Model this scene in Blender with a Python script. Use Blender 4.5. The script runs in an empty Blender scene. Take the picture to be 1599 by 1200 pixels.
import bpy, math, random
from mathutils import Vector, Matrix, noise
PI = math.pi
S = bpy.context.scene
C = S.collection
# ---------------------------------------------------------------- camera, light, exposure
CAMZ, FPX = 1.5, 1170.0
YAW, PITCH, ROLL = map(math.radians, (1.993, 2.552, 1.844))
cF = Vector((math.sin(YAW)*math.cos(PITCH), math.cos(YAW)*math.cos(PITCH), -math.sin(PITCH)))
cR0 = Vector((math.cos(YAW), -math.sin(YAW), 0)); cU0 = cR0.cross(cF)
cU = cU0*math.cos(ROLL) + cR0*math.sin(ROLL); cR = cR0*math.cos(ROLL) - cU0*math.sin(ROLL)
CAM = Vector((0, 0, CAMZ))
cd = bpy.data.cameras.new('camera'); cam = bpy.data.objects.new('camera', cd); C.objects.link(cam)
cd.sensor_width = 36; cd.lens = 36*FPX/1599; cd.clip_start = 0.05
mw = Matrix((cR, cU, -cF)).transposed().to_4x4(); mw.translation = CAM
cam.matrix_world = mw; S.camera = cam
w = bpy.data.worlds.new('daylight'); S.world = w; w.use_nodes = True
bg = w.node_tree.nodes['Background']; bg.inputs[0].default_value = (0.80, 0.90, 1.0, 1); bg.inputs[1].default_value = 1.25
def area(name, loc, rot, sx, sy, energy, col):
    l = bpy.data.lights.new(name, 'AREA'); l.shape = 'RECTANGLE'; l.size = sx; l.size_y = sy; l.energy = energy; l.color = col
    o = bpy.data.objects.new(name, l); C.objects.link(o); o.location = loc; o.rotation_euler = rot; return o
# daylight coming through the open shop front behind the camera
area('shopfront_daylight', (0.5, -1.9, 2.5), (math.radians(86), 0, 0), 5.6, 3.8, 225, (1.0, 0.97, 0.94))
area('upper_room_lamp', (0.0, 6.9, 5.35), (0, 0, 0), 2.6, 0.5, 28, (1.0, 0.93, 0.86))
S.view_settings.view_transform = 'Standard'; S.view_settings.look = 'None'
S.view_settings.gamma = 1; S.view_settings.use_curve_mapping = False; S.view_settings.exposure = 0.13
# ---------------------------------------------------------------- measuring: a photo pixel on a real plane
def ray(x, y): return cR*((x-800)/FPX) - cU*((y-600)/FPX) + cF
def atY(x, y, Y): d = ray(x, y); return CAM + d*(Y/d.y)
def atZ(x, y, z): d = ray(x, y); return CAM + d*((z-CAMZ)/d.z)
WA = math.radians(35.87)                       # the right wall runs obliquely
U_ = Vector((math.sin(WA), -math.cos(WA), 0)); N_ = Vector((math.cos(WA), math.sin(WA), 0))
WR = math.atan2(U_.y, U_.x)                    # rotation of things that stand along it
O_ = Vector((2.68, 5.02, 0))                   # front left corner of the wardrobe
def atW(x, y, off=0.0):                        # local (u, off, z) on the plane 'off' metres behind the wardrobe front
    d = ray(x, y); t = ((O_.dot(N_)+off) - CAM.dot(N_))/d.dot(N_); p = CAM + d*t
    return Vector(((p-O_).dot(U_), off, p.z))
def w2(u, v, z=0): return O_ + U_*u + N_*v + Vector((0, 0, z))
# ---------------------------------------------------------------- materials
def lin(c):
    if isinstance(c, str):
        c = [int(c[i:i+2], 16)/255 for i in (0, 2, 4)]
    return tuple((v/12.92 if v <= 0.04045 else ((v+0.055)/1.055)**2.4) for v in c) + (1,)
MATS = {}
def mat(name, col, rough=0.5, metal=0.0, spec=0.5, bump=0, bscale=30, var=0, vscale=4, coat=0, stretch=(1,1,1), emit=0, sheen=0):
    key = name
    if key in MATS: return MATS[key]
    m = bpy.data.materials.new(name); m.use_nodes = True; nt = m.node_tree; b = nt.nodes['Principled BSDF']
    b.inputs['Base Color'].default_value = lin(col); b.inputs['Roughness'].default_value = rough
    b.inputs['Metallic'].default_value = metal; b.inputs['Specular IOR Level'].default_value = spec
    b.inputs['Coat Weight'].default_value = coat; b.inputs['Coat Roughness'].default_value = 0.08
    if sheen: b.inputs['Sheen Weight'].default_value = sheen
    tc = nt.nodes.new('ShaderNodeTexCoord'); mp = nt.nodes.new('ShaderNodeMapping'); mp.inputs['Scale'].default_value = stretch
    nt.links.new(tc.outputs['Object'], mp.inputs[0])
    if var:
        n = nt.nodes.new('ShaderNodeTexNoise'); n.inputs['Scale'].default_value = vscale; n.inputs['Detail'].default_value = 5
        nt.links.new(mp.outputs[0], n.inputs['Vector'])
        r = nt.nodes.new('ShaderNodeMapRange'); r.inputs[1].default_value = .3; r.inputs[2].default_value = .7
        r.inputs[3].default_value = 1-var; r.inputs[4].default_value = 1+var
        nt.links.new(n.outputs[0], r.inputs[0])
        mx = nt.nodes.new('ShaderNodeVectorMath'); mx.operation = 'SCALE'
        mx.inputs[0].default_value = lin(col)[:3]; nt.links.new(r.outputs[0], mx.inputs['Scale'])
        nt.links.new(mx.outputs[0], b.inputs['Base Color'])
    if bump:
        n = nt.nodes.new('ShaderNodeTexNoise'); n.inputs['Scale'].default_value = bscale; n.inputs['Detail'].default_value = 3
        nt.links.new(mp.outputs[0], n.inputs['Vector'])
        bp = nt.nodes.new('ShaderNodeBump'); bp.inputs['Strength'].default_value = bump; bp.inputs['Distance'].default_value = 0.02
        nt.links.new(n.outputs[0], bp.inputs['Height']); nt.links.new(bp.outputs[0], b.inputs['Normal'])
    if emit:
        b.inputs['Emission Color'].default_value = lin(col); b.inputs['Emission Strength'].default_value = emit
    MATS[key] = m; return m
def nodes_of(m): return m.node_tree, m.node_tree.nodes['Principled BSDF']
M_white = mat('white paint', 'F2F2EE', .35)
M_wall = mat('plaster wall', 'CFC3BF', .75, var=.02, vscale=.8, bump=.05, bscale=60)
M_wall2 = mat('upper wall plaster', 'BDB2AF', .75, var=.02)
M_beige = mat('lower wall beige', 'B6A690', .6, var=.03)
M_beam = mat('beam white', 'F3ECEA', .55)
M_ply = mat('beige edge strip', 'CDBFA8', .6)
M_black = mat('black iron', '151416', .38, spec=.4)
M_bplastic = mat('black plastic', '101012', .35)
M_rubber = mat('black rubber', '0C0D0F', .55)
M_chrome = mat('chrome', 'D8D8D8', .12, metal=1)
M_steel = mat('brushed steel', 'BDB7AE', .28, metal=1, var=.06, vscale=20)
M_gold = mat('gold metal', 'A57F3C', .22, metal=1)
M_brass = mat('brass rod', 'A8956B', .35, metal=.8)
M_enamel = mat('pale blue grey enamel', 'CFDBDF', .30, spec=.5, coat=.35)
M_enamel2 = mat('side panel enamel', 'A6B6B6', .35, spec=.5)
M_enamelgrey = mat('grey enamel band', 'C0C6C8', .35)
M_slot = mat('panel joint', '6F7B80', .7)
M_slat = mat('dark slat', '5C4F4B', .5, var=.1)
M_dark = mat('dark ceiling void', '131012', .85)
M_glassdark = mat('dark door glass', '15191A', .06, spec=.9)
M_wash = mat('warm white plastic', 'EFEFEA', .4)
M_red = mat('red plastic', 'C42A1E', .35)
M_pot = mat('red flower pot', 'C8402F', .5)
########
• [Task statement]
Copy out each line of the data containing the string "panel".

• [Result of the exercise]
M_enamel2 = mat('side panel enamel', 'A6B6B6', .35, spec=.5)
M_slot = mat('panel joint', '6F7B80', .7)